Es por eso que, entiendo y así lo suelo practicar, que la solución viene determinada dependiendo del tono y contenido del debate y sobre todo, de considerar que nuestra interlocución no necesariamente tiene que ir encaminada a convencer a nadie, sino a expresar únicamente lo que pensamos que, es distinto a decir lo que sentimos, o mejor dicho, sentir lo que décimos hasta el punto que la pasión obnubile nuestra razón, o lo que es lo mismo, el entendimiento y la capacidad de razonar con claridad sobre el tema del qué se esté tratando. Y es que, en la política, al igual que sucede en los debates sobre religión, juega un papel importante el sentimiento de identidad grupal o social, también de identidad colectiva, tan enraizado en nuestra identidad personal que, cuando no se coincide en las opiniones surge el conflicto por sentimiento de amenaza al grupo que refuerza nuestra opinión, y a nosotros mismos, lo que supone, en definitiva, una falta de seguridad.

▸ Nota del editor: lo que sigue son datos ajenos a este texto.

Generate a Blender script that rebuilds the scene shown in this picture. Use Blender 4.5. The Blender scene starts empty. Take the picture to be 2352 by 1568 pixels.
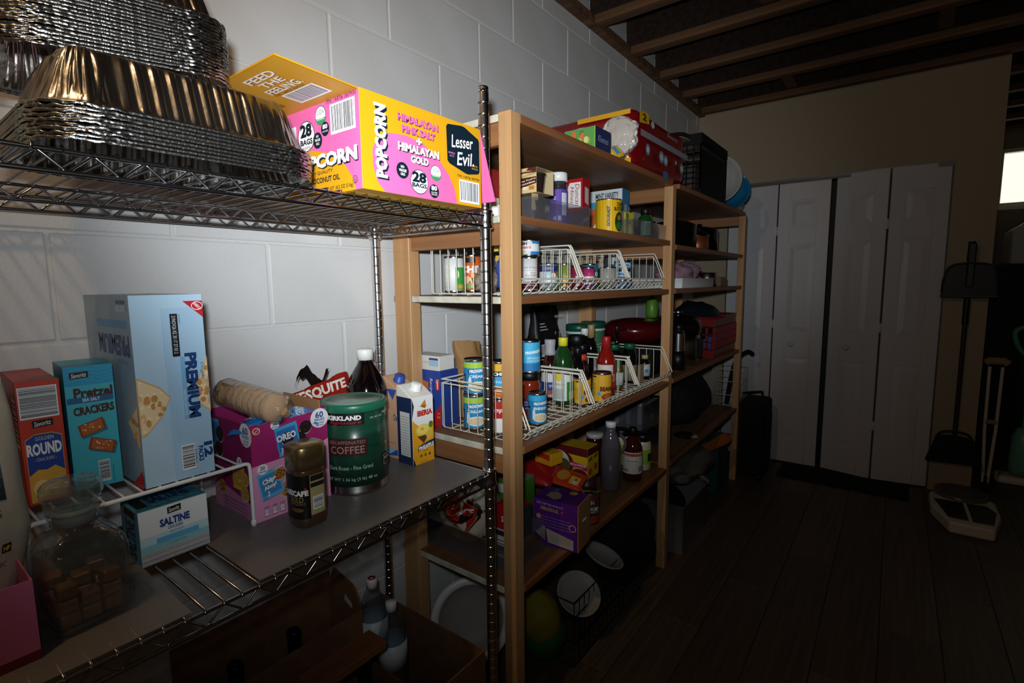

Además, suele ser muy recurrente fundamentar nuestras opiniones en las carencias, fallos, errores o barbaridades cometidos por la identidad política o religiosa del contrario, olvidando los de la nuestra, llegando incluso a la falacia ad populum que consiste en afirmar que algo es verdad cuando es  aceptado por  la opinión pública, al menos por la del grupo al que se pertenece, en lugar de esgrimir o apelar a razones lógicas.

Dicho lo cual, nos podríamos plantear si existe realmente la libertad de pensamiento, o por el contrario, existe un adoctrinamiento social que nos lleva a pensar de una forma determinada. Es más, ¿hasta que punto lo que percibimos de nuestro entorno es real, más allá de lo que conforme a la ciencia es demostrable?; basta como ejemplo pensar en la historia cuyos datos y forma de tratarlos dependen de quien los narra. De manera que, trasladado a la formación de nuestro razonamiento lógico las fuentes utilizadas, ¿hasta que punto podemos defender nuestra postura como la única verdadera o válida?. Todo ello sin olvidarnos de los condicionamientos sociales y familiares, incluso de la forma en que nuestra mente percibe el mundo, así como de nuestras experiencias.

Como dijo el Poeta Rafael Albertí: “Le soltaron un eslabón a la cadena y me dije: me dieron la libertad. No es verdad, la libertad es el rodeo que da la cadena“.

¿Es, por tanto, la libertad simplemente un anhelo, una entelequia a la que cada uno da forma conforme a su sesgo cognitivo. Un modo de existencia de un ser que tiene en si mismo el principio de su acción y su fin?

Mi opinión es que el ser humano es un framente de un todo universal, capaz de pensar y razonar, de manera que la libertad, y dentro de ella la de pensamiento, es una característica de orden universal que debe cultivarse, lo cual inevitablemente dependerá de los elementos antes mencionados; de tal forma que nuestra condición tridimensional de alma-mente y cuerpo, nos permite comprender que la libertad de pensamiento no tiene limites, al menos que la externalicemos para que otros los juzguen e interpreten erigiéndose en jueces de las voliciones de nuestra mente.

Por consiguiente, cuando decidimos formar parte de un debate, depende de cómo lo afrontemos, si con el deseo de convencer y dominar o con el deseo de manifestar simplemente nuestra opinión para que quien nos escuche la tome o la deje, la retuerza según su criterio, nos corrija, eso sí con el respeto debido, porque la vulgaridad, el populismo incendiario no es propio de librepensadores, sino de personas incapaces de razonar,  sólo de expresar lo que otros piensan por él. De ahí la prudencia de saber con quién se habla y a quién van dirigidos nuestros argumentos  y, sobre todo el foro o  medio utilizado para comunicarnos.

Externando nuestro pensamiento debemos ser capaces de admitir la opinión contraria, el desacuerdo, incluso el veto, si el medio para transmitirla no es el apto, sin sentirnos agredidos por ello, y sobre todo ser capaces de entender que lo que se manifiesta puede ser nuestra propia cárcel, y convertir el medio al través del que se exprese en un simple pasquín lleno de soflamas políticas o en un catecismo dogmático.

Llegados a este punto, ahora me pregunto yo, ¿merece la pena incendiar las calles?, ¿merece la pena insultar al contrario?, ¿merece la pena la guerra dialéctica?. Podemos ladrar como perros rabiosos o razonar desde la prudencia, porque ni tenemos la verdad absoluta y  nuestra verdad es o puede ser tan válida como la de quien tenemos enfrente, al menos merece el mismo respeto. Y, si queremos convencer, al menos hagámoslo con la elocuencia suficiente, con el fundamento adecuado, con la permisibilidad necesaria para que nadie se encuentre excluido, ni agraviado.